For Oscar Wilde, “Truth in Art is the unity of a thing with itself—the outward rendered expressive of the inward: the soul made incarnate: the body instinct with spirit.” In De Profundis, he provides his own concise precis of his literary achievement:

The gods had given me almost everything. I had genius, a distinguished name, high social position, brilliancy, intellectual daring: I made art a philosophy, and philosophy an art: I altered the minds of men and the colours of things: there was nothing I said or did that did not make people wonder: I took the drama, the most objective form known to art, and made it as personal a mode of expression as the lyric or the sonnet, at the same time that I widened its range and enriched its characterisation: drama, novel, poem in rhyme, poem in prose, subtle or fantastic dialogue, whatever I touched I made beautiful in a new mode of beauty: to truth itself I gave what is false no less than what is true as its rightful province, and showed that the false and the true are merely forms of intellectual existence.
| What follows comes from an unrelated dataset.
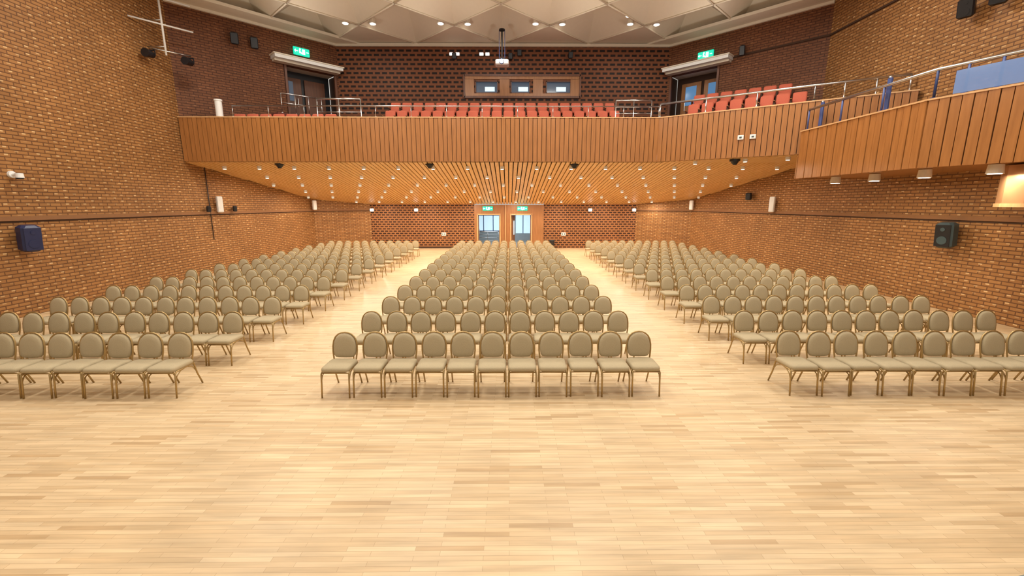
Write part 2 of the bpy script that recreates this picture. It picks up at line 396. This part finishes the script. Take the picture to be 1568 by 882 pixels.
# ---------------------------------------------------------------- chairs
def chair_mesh():
    b=MB()
    lean=lambda z:.20+(z-.45)*.16
    half=[(.185,.46),(.195,.53),(.205,.62),(.205,.71),(.192,.79),(.162,.855),(.115,.9),(.06,.925)]
    path=[(-.205,.34,.0),(-.205,.25,.22),(-.2,.205,.42)]+[(-x,lean(z),z) for x,z in half]+[(0,lean(.932),.932)]+[(x,lean(z),z) for x,z in half[::-1]]+[(.2,.205,.42),(.205,.25,.22),(.205,.34,0)]
    b.tube(path,.0135,GOLD,7)
    hh=[(.10,.515),(.15,.525),(.178,.56),(.19,.63),(.19,.71),(.178,.785),(.15,.843),(.105,.885),(.055,.908)]
    out=[(x,z) for x,z in hh]+[(0,.914)]+[(-x,z) for x,z in hh[::-1]]+[(0,.513)]
    b.pillow(out,[(.8,.022),(.95,.02),(1.0,.008),(1.0,-.012),(.96,-.03),(.86,-.042),(.6,-.05)],lambda u,v,w:(u,lean(v)+w,v),FAB)
    so=[]
    for cx,cy,a0 in((.165,.13,0),(-.165,.13,90),(-.16,-.19,180),(.16,-.19,270)):
        for k in range(5):
            a=math.radians(a0+k*22.5); so.append((cx+.06*math.cos(a)*1.05,cy+.075*math.sin(a)))
    b.pillow(so,[(.93,.425),(1.0,.435),(1.02,.46),(.99,.485),(.9,.5),(.6,.51)],lambda u,v,w:(u,v,w),FAB)
    for sx in(-1,1):
        b.tube([(sx*.222,-.275,0),(sx*.222,-.25,.22),(sx*.222,-.235,.39),(sx*.22,-.2,.42),(sx*.21,0,.42),(sx*.2,.205,.42)],.0135,GOLD,7)
        b.tube([(sx*.222,-.247,.26),(sx*.222,-.20,.35),(sx*.215,-.10,.405),(sx*.21,-.02,.41)],.009,GOLD,6)
        b.tube([(sx*.204,.235,.27),(sx*.206,.17,.36),(sx*.208,.06,.41)],.009,GOLD,6)
    b.tube([(-.222,-.225,.405),(.222,-.225,.405)],.011,GOLD,6)
    b.tube([(-.2,.2,.41),(.2,.2,.41)],.011,GOLD,6)
    me=b.mesh('banquet_chair'); recalc(me); return me
CM=chair_mesh()
for r in range(14):
    y=6.68+r*1.42
    for bx in(-10.57,-2.78,4.8):
        for c in range(11):
            o=bpy.data.objects.new('banquet_chair',CM); o.location=(bx+c*.5+random.uniform(-.006,.006),y+random.uniform(-.02,.02),0.001)
            o.rotation_euler=(0,0,random.uniform(-.02,.02)); ROOT.objects.link(o)

def seat_mesh():
    b=MB()
    def rr(w,h,r,cx,cy):
        o=[]
        for sx,sy,a0 in((1,1,0),(-1,1,90),(-1,-1,180),(1,-1,270)):
            for k in range(4):
                a=math.radians(a0+k*30); o.append((cx+sx*(w/2-r)+r*math.cos(a),cy+sy*(h/2-r)+r*math.sin(a)))
        return o
    b.pillow(rr(.48,.5,.06,0,.7),[(.95,.05),(1,.04),(1,0),(.95,-.04),(.8,-.055)],lambda u,v,w:(u,.12+w+(v-.45)*.2,v),RED)
    b.pillow(rr(.46,.42,.06,0,.0),[(.95,-.05),(1,-.03),(1,.03),(.95,.05),(.8,.06)],lambda u,v,w:(u,v-.12,.42+w+v*-.1),RED)
    for sx in(-1,1):
        b.box((sx*.265,-.02,.33),(.03,.3,.62),DARK); b.bbox((sx*.265,-.05,.65),(.05,.36,.04),DOORW,.01)
    b.box((0,.0,.2),(.46,.06,.36),DARK)
    me=b.mesh('theatre_seat'); recalc(me); return me
SM=seat_mesh()
def seat(x,y,z,rot=0):
    o=bpy.data.objects.new('theatre_seat',SM); o.location=(x,y,z); o.rotation_euler=(0,0,rot); ROOT.objects.link(o)
for r,(y,z) in enumerate(((19.85,5.851),(21.2,6.451),(22.3,7.051))):
    for i in range(19 if r==0 else 20): seat(-5.6+i*.56+(.28 if r==0 else 0),y,z)
for r,(o_,z,n) in enumerate(((1.25,5.851,9),(2.35,6.451,8),(3.4,7.051,7))):
    for i in range(n):
        q=rp(o_,.8+i*.56); seat(q[0],q[1],z,-math.radians(33.7))
for i in range(8): seat(-11.6+i*.56,19.3,5.931)
b=MB(); b.prism([(-12.1,18.95),(-7.3,18.95),(-7.3,19.9),(-10.3,19.9),(-11.6,19.9)],5.851,5.93,REDC); b.obj('balcony_seat_plinth')

# ---------------------------------------------------------------- rails
def rail(name,pts,h,n,r=.028,mid=(),pm=None,base=None):
    b=MB(); b.tube([(p[0],p[1],p[2]+h) for p in pts],r,STEEL,10)
    for mm in mid: b.tube([(p[0],p[1],p[2]+mm) for p in pts],r*.6,STEEL,8)
    for p,q in zip(pts,pts[1:]):
        P,Q=Vector(p),Vector(q)
        for i in range(n+1):
            c=P.lerp(Q,i/n); b.tube([c,c+Vector((0,0,h))],r*.7,pm or STEEL,8)
            b.cyl((c.x,c.y,c.z+.01),r*1.8,.02,pm or STEEL,12)
    return b.obj(name)
rail('balcony_handrail',[(-11.2,18.38,6.55),(6.15,18.38,6.55)],.42,12,r=.022)
rail('balcony_handrail',[(6.2,18.38,6.55),(10.5,15.5,6.55),(12.6,14.2,6.55)],.5,3,r=.04)
rail('steel_guard_rail',[(-7.9,18.7,5.85),(-6.1,18.7,5.85)],1.46,2,r=.035,mid=(1.2,.95))
rail('steel_guard_rail',[(4.5,18.9,5.85),(6.0,18.9,5.85)],1.46,2,r=.035,mid=(1.2,.95))
rail('steel_guard_rail',[(-10.1,20.2,7.05),(-8.8,21.35,7.05)],.85,3,r=.03,mid=(.45,))
rail('side_balcony_handrail',[(10.2,15.2,5.55),(10.2,10.8,5.55),(10.85,9.3,5.55),(11.1,5.2,5.55)],.65,3,r=.04,pm=BLUEM)
b=MB(); 
P=Vector((10.30,10.45));Q=Vector((10.83,9.25)); c=(P+Q)/2; d=Q-P
b.box((c.x,c.y,5.82),(d.length,.02,.5),GLASSB,math.atan2(d.y,d.x))
P=Vector((10.92,9.15));Q=Vector((11.08,6.0)); c=(P+Q)/2; d=Q-P
b.box((c.x,c.y,5.82),(d.length,.02,.5),GLASSB,math.atan2(d.y,d.x)); b.obj('glass_balustrade_panel')
for x,y in((10.55,15.1),(10.35,12.3)):
    b=MB(); b.bbox((0,0,.45),(.07,.12,.95),BLUEM,.015); b.cyl((0,0,.94),.05,.04,STEEL); b.obj('blue_rail_post',(x,y,5.5))
b=MB(); b.cyl((0,0,.3),.13,.6,WHITE,18); b.cyl((0,0,.63),.15,.06,WHITE,18); b.obj('white_lamp_column',(-11.75,18.4,6.55))

# ---------------------------------------------------------------- upper doors/canopies
def diag(left,s,off=0):
    A=Vector((XL,18.4)) if left else Vector((XR,18.4)); B=Vector((-8.6,YB)) if left else Vector((8.1,YB))
    d=(B-A).normalized(); n=Vector((d.y,-d.x)) if left else Vector((-d.y,d.x))
    q=A.lerp(B,s)+n*off; return q,math.atan2(d.y,d.x)
for left in(True,False):
    q,a=diag(left,.77,.32); b=MB(); b.box((q.x,q.y,9.58),(3.1,.6,.14),WHITE,a); b.box((q.x,q.y,9.67),(3.2,.66,.05),CREAM,a)
    q,a=diag(left,.77,.2); b.box((q.x,q.y,9.47),(3.0,.36,.09),CREAM,a); b.obj('door_canopy')
    b=MB(); q,a=diag(left,.80,-1.0); b.box((q.x,q.y,8.24),(2.5,.06,2.4),BLACK if left else DARK,a)
    for s in(.605,1.0):
        q,a=diag(left,s,-.55); b.box((q.x,q.y,8.24),(.08,1.0,2.4),DARK,a)
    q,a=diag(left,.80,-.5); b.box((q.x,q.y,7.02),(2.5,1.0,.06),REDC,a); b.box((q.x,q.y,9.46),(2.5,1.0,.06),CREAM,a)
    for s,w in((.70,1.0),(.87,1.0)):
        q,a=diag(left,s,-.9); b.bbox((q.x,q.y,8.1),(w,.05,2.05),DOORD if left else DOORW,.01,a)
        if not left or s<.8:
            q,a=diag(left,s,-.86); b.box((q.x,q.y,8.5),(.2 if left else .55,.02,.9),WIND if left else WBLUE,a)
        q,a=diag(left,s+.04,-.82); b.cyl((q.x,q.y,8.0),.02,.4,STEEL)
    for s in(.63,.975):
        q,a=diag(left,s,-.02); b.box((q.x,q.y,8.24),(.1,.1,2.34),DOORD,a)
    b.obj('door_upper_left' if left else 'door_upper_right')
def exit_sign(q,z,a,w=.75,h=.34,arrow=1):
    b=MB(); b.bbox((0,0,0),(w,.08,h),GREEN,.012)
    f=-.047
    b.box((-w*.12,f,-.01),(.05,.01,h*.4),SIGNW); b.cyl((-w*.10,f,h*.27),.035,.01,SIGNW,12,axis='y')
    b.add([(-w*.12,f-.005,-.05),(-w*.12+.1,f-.005,-.12),(-w*.12+.13,f-.005,-.10),(-w*.12+.03,f-.005,0)],[(0,1,2,3)],SIGNW)
    b.box((w*.12,f,0),(.12,.01,h*.62),SIGNW); b.box((-w*.34,f,0),(.14,.01,.03),SIGNW)
    b.add([(-w*.46,f-.005,0),(-w*.38,f-.005,.07),(-w*.38,f-.005,-.07)],[(0,1,2)],SIGNW)
    b.box((w*.36,f,0),(.10,.01,.03),SIGNW)
    o=b.obj('exit_sign',(q[0],q[1],z)); o.rotation_euler=(0,0,a)
q,a=diag(True,.74,.12); exit_sign(q,10.1,a,.72,.34)
q,a=diag(False,.72,.12); exit_sign(q,9.98,a+math.pi,.72,.34)
exit_sign((-1.45,29.86),2.76,0,.7,.28); exit_sign((.95,29.86),2.76,0,.7,.28)

b=MB()
for x0_,x1_ in((-1.67,-.55),(.13,1.08),(1.93,3.17)):
    xm=(x0_+x1_)/2; w=x1_-x0_
    b.box((xm,YB+.2,8.9),(w,.02,.56),WIND)
    for z in(8.62,9.18): b.box((xm,YB+.02,z),(w+.08,.12,.05),DOORD)
    for x in(x0_,x1_): b.box((x,YB+.02,8.9),(.05,.12,.6),DOORD)
    b.box((xm+.15,YB+.17,8.85),(.5,.02,.22),SKYW)
for z in(8.42,9.46): b.box((.7,YB-.03,z),(5.9,.12,.1),DOORD)
for z in(8.53,9.34): b.box((.7,YB-.02,z),(5.8,.06,.14),DOORW)
for x in(-2.0,-.2,1.5,3.4): b.box((x,YB-.02,8.94),(.5,.06,.68),DOORW)
for x in(-2.25,3.65): b.box((x,YB-.03,8.94),(.08,.12,1.1),DOORD)
b.obj('window_control_room')

b=MB(); b.bbox((0,0,0),(.62,.5,.24),WHITE,.04); b.cyl((-.02,-.27,0),.11,.08,BLACK,20,axis='y'); b.cyl((-.02,-.315,0),.09,.02,LENS,20,axis='y')
b.cyl((0,0,.75),.035,1.3,BLACK); b.bbox((0,0,.17),(.3,.3,.06),BLACK,.01); b.cyl((-.13,.0,.75),.012,1.3,BLUEM); b.cyl((.13,.0,.75),.012,1.3,BLUEM)
b.cyl((0,0,1.42),.14,.06,BLACK); b.obj('ceiling_projector',(-.3,21.6,9.55))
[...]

I treated Art as the supreme reality, and life as a mere mode of fiction: I awoke the imagination of my century so that it created myth and legend around me: I summed up all systems in a phrase, and all existence in an epigram.

Wilde’s spectacular climb to disrepute also included his heartbreaking fall from grace. He famously acknowledged, “I have put my genius into my life; I have put only my talent into my works.”